* Objective:
Only a number is wanted: the count of lines in this listing that contain "empty".

+++ Dataset +++

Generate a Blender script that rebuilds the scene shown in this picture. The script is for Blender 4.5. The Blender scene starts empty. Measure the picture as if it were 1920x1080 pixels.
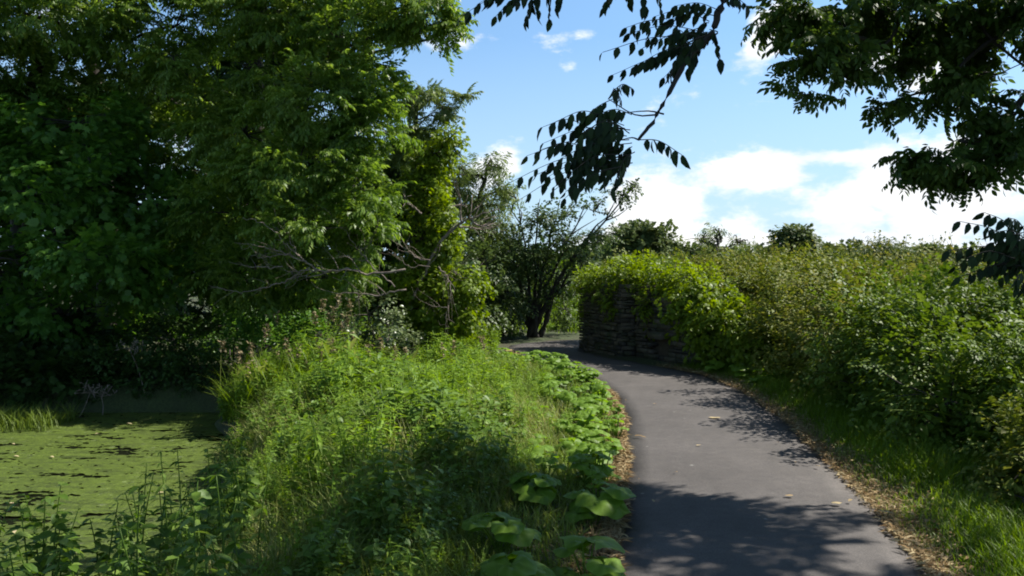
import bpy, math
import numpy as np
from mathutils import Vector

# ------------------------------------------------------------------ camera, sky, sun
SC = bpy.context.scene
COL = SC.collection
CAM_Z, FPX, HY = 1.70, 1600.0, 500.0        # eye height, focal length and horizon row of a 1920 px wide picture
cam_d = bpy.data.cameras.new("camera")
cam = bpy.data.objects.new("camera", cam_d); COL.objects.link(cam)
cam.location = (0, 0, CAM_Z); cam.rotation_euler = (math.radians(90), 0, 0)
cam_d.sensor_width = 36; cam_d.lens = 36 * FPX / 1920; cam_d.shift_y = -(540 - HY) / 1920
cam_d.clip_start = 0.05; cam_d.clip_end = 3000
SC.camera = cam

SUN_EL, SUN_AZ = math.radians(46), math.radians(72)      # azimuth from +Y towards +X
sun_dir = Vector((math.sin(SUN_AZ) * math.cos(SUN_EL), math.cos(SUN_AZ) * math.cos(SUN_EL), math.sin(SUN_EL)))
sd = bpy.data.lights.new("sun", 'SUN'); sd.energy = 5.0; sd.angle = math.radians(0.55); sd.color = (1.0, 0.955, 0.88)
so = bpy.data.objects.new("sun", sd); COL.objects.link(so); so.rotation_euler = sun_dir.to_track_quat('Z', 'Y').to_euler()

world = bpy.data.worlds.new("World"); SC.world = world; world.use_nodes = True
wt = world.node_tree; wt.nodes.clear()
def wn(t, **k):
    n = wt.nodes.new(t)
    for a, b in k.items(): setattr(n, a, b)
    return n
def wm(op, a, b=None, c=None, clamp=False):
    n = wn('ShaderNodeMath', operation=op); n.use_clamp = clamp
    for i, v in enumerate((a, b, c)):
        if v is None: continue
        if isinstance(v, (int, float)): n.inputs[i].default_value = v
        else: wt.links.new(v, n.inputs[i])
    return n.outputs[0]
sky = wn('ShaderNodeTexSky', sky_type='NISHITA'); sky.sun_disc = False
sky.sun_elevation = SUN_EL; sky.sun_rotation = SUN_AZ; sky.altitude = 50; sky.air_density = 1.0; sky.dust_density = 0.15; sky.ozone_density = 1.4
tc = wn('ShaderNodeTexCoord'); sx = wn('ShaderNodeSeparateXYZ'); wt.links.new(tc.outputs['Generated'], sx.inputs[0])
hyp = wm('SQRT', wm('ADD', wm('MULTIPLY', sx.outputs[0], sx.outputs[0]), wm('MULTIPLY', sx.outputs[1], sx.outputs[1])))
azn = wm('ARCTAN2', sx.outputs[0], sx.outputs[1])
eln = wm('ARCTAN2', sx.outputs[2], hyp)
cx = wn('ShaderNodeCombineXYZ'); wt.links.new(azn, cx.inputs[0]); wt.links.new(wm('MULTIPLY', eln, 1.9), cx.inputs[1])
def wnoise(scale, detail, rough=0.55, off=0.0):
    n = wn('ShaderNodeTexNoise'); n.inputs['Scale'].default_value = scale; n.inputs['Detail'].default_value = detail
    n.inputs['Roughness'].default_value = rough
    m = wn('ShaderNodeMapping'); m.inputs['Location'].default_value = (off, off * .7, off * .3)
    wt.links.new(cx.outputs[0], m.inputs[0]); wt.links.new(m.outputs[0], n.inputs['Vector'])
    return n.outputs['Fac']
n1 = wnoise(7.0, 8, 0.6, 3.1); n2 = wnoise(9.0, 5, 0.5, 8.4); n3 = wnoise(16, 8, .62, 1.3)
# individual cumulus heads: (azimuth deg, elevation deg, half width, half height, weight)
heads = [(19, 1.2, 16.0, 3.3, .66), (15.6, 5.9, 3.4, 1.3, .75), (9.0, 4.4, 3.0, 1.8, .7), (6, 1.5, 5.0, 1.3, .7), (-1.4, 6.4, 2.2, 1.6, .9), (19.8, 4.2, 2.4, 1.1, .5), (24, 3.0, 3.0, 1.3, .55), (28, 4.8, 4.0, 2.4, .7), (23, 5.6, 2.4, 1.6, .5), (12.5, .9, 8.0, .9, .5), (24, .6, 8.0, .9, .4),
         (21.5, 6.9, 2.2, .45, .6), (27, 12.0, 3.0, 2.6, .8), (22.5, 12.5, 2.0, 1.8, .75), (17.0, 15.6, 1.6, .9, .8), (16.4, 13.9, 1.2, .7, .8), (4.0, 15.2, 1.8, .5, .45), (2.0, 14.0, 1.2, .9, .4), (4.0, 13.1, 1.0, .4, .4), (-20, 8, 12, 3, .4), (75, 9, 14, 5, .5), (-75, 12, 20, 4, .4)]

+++
+++ Dataset +++

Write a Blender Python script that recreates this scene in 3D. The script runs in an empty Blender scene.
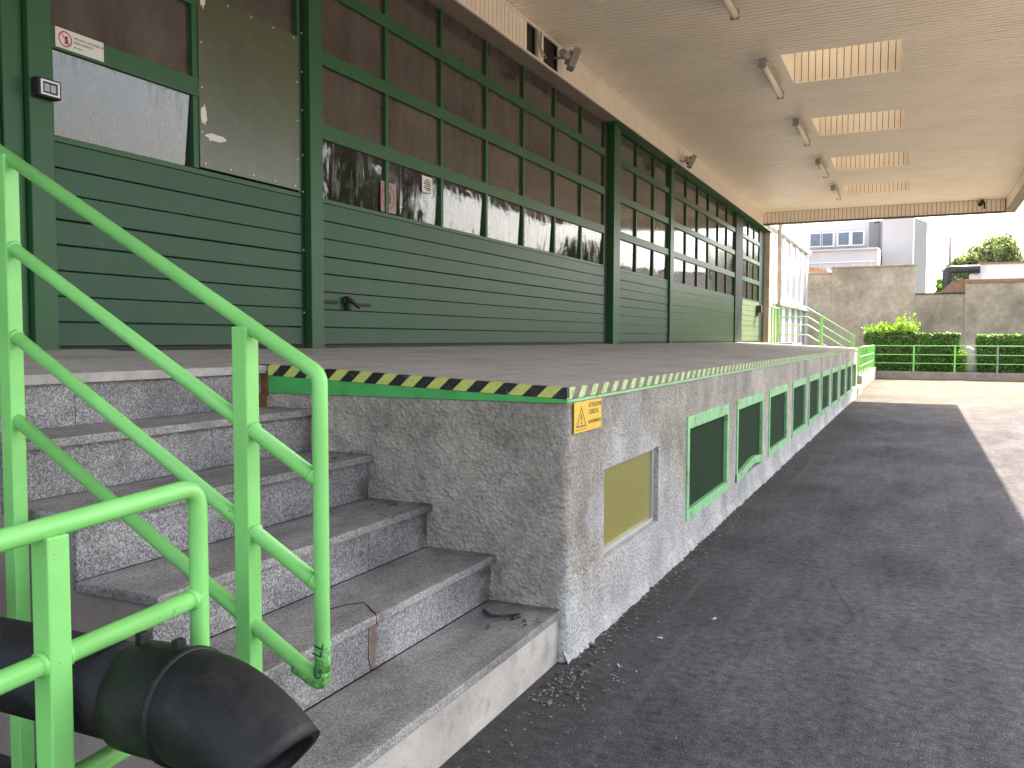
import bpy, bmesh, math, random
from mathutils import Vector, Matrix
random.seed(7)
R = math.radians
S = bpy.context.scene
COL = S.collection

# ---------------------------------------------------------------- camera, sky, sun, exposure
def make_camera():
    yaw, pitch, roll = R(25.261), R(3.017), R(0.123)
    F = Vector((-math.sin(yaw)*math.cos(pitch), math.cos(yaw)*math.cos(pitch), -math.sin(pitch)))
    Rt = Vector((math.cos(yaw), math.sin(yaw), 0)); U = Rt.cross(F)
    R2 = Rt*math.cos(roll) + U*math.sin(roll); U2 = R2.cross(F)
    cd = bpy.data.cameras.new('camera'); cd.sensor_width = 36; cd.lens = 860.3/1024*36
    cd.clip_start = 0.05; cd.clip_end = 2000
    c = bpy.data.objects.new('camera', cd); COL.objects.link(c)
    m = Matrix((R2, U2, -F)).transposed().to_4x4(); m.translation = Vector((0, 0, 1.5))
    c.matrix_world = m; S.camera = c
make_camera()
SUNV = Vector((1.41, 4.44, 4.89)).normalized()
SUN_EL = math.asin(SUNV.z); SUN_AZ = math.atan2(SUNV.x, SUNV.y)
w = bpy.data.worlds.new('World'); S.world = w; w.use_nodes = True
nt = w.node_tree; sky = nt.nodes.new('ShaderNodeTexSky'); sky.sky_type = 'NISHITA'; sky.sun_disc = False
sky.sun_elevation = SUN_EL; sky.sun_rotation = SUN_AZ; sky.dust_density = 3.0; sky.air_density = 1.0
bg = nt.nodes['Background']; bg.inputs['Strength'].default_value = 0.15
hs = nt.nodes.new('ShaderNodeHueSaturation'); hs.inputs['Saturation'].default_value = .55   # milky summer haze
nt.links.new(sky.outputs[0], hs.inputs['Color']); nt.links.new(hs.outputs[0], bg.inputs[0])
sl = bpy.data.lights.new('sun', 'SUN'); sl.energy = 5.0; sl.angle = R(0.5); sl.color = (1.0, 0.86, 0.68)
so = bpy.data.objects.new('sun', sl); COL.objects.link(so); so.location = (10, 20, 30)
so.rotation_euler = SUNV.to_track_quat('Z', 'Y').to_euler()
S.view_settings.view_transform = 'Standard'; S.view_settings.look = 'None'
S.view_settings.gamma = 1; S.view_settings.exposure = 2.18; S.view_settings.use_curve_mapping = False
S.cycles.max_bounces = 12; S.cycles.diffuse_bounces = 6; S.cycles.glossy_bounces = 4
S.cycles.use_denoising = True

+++

* Reply to the task:
2